- The Washington Times - Sunday, March 4, 2007

KIBBUTZ GA’ASH, Israel — The image of the bronzed and brawny kibbutz field worker was once the trademark of a young Israel, but the iconic agricultural communes are becoming a thing of the past.

In recent decades, kibbutzniks have grappled with crippling bank debt, membership attrition and the waning of the collectivist ethic on which the country was founded.

Now, in belated recognition of the demise of their utopian ethic and Israel’s shift to capitalism from socialism, a majority of kibbutzes are scrapping their egalitarian salary schemes and allowing members to live each according to their own earning power.

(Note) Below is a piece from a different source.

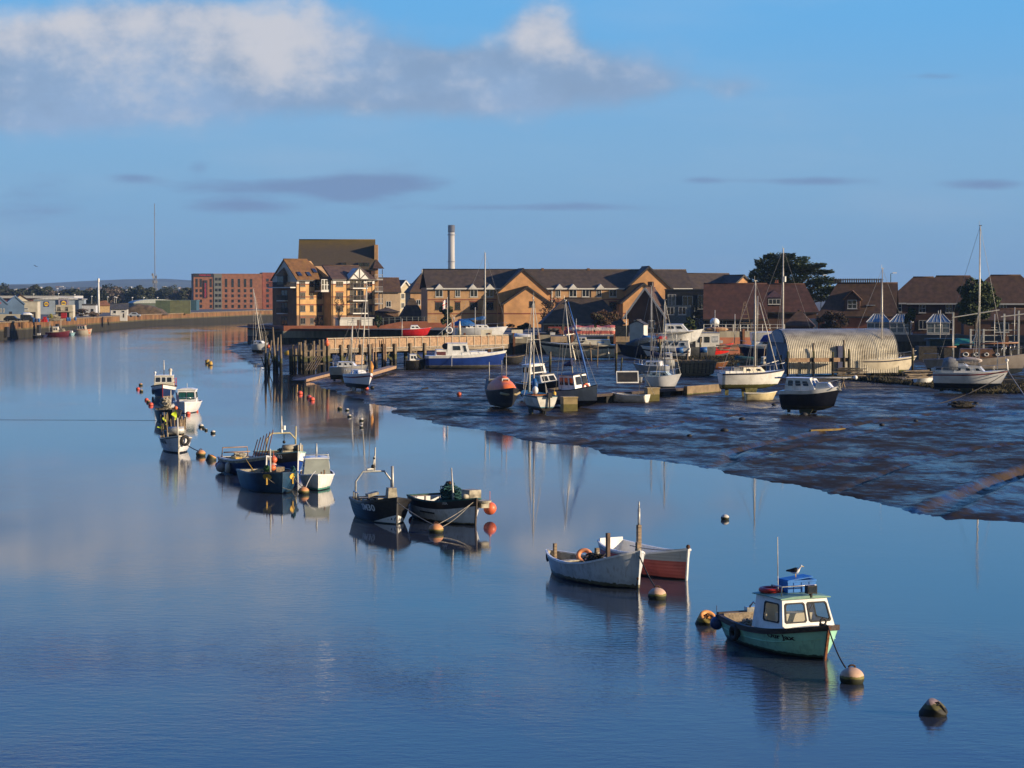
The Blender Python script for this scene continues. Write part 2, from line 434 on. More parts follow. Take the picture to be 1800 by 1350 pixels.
ms = t.new('ShaderNodeMixShader'); t.link(mt, ms.inputs[0]); t.link(b.outputs[0], ms.inputs[1]); t.link(df.outputs[0], ms.inputs[2])
t.link(ms.outputs[0], t.n['Material Output'].inputs['Surface'])
MUDMAT = mm
rings = []; rill = []
NR, NC = 300, 230
for i in range(NR):
    y = 90*(545/90)**(i/(NR-1))
    row = []
    x0 = max(-72, -.21*y-4); x1 = .34*y+8
    for j in range(NC):
        x = x0+(x1-x0)*j/(NC-1)
        row.append((x, y, mud_h(x, y))); rill.append(RF[0])
    rings.append(row)
mb = MB(); mb.loft(rings, caps=False)
mo = tag(mb.build('mud_bank', mm, fix=False), kind='structure')
at_ = mo.data.attributes.new('rill', 'FLOAT', 'POINT'); at_.data.foreach_set('value', rill)

# ---------- land ----------
LAND = M('yard_ground', (.10, .09, .075), .9, .3, .15, bump=.2, bscale=1)
GRASSL = M('field_ground', (.07, .075, .04), .95, .3, .02)
# ---------- boat building ----------
class Hull:
    def __init__(s, L, B, fb, fm, fs, dr=.35, tr=.8, full=2.4, rake=.3, srake=0.0, k0=.32, k1=.75, tm=.42, double=False):
        s.__dict__.update(locals())
    def half(s, t):
        if t <= s.tm:
            k = (s.tm-t)/s.tm
            r = (1-k**2.2)*.98+.02 if s.double else s.tr+(1-s.tr)*(1-k*k)
        else: r = 1-((t-s.tm)/(1-s.tm))**s.full
        return max(.012, s.B/2*r)
    def sheer(s, t):
        if t < .4: return s.fm+(s.fs-s.fm)*((.4-t)/.4)**2
        return s.fm+(s.fb-s.fm)*((t-.4)/.6)**2
    def keel(s, t):
        z = -s.dr*(1-.85*max(0, (t-.62)/.38)**2.2)
        if s.double: z += s.dr*.8*max(0, (.25-t)/.25)**2
        return z
    def xx(s, t, z):
        return -s.L/2+s.L*t+s.rake*max(0, (t-.45)/.55)**2*(z/s.fb)-s.srake*max(0, (.3-t)/.3)*(z/s.fs)
    def kk(s, t): 
        k = s.k0+(s.k1-s.k0)*max(0, (t-.4)/.6)**1.4
        if s.double: k += (s.k1-s.k0)*.8*max(0, (.3-t)/.3)**1.4
        return k
    def pt(s, t, q, side=1):
        zk, zs = s.keel(t), s.sheer(t); z = zk+(zs-zk)*q
        return Vector((s.xx(t, z), side*s.half(t)*max(q, 1e-4)**s.kk(t), z))
    def tx(s, x, z):
        t = (x+s.L/2)/s.L
        for _ in range(5): t -= (s.xx(t, z)-x)/s.L
        return max(0, min(1, t))
    def y(s, x, z):
        t = s.tx(x, z); zk, zs = s.keel(t), s.sheer(t)
        q = max(0, min(1, (z-zk)/(zs-zk)))
        return s.half(t)*max(q, 1e-4)**s.kk(t)
    def zs(s, x): return s.sheer(s.tx(x, s.fm))
    def hw(s, x): return s.half(s.tx(x, s.fm))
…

At the head office of Kibbutz Ga’ash, stacks of paper bearing a proposal to privatize work compensation sit on the desk of Kibbutz Chairman Hanan Rogalin. The plan will come up for a vote this month, and the chairman said the survival of the 56-year-old seaside kibbutz is at stake.

“The contemporary kibbutz doesn’t provide answers for life needs, and most important in my eyes, people’s aspirations,” said Mr. Rogalin. “The kibbutz creates too much friction. The secretariat dictates too many things to members. And people want more freedom to take responsibility for their lives.”

The process has been quietly proceeding for years, though Israelis took notice two weeks ago with the privatization of Kibbutz Degania, the first kibbutz established on the Sea of Galilee in 1909. With two-thirds of the 273 kibbutzes across Israel already privatized, the change at Degania was a ringing reminder of the seemingly inevitable extinction of the kibbutz as Israelis know it.

In the beginning, the communal agricultural estates laid down the fresh roots of Jewish settlement in the biblical land of Israel, ensuring a degree of economic independence for the fledgling state. The communities were given the task of settling what would become the frontiers of the new state.

“The kibbutz was an attempt to create a miracle and transcend human nature, and by trying to create a miracle, the kibbutz was instinctively seen by Jews as a worthy symbol of the miraculous return to Zion,” said Yossi Klein Halevi, a senior fellow at Jerusalem’s Shalem Institute.

“We’re so past the point of being shocked by the decline of the collectivist dream that this isn’t a moment that took anyone by surprise. Nevertheless, there’s poignancy. … We’ve lost something precious and essential in what defines Israeliness.”

Kibbutz members once dominated parliament and the key spots in Israel’s lionized military. Though secular and leftist, the movement’s pioneering activism inspired religious Jews who settled in the West Bank and Gaza Strip after 1967.

With large tracts of public land to cultivate, the kibbutz movement followed directives from the Agricultural Ministry on what to cultivate.

“We didn’t think if we were earning or losing money; we thought about what was good for the country,” said Yossi Katz, now 83, the founder of Kibbutz Ga’ash.”We were sure the entire country would become socialist.”

Walking past the seedy building that housed Ga’ash’s first chicken coop and the boarded-up old dining hall, he acknowledged that the kibbutz lifestyle could be oppressive and suffocating.

The kibbutz compelled members to turn over private possessions for public use. Children were even raised in communal dorms rather than in their parents’ homes. Social life revolved around the dining hall. A kibbutz committee approved plans for higher education and careers. Whoever left was considered a traitor.

With the ascension of the conservative Likud Party to power in the 1980s, the government cut off generous subsidies that exposed the waste and unprofitable operations of the kibbutzes, as well as billions of dollars in bank debt. A $17 billion bailout made the kibbutzes seem spoiled rather than selfless.

Meanwhile, observing Israel’s growing prosperity, kibbutzniks forgot the ideals behind their spartan existence and began craving the same creature comforts as their neighbors. The collapse of the Soviet Union and communism also had an impact.

In the past 20 years, the kibbutzes have lost one-fourth of their population and today number 120,000 members, a small fraction of Israel’s 6.5 million people.

“I know that if I work hard, that I’ll earn the same as the person living next to me who works less,” explained Sharon Tirosh, 31, director of human resources at Ga’ash, who also supports the change.

“There is something in the education, that begins at the bottom, that there’s no point in being terribly successful.”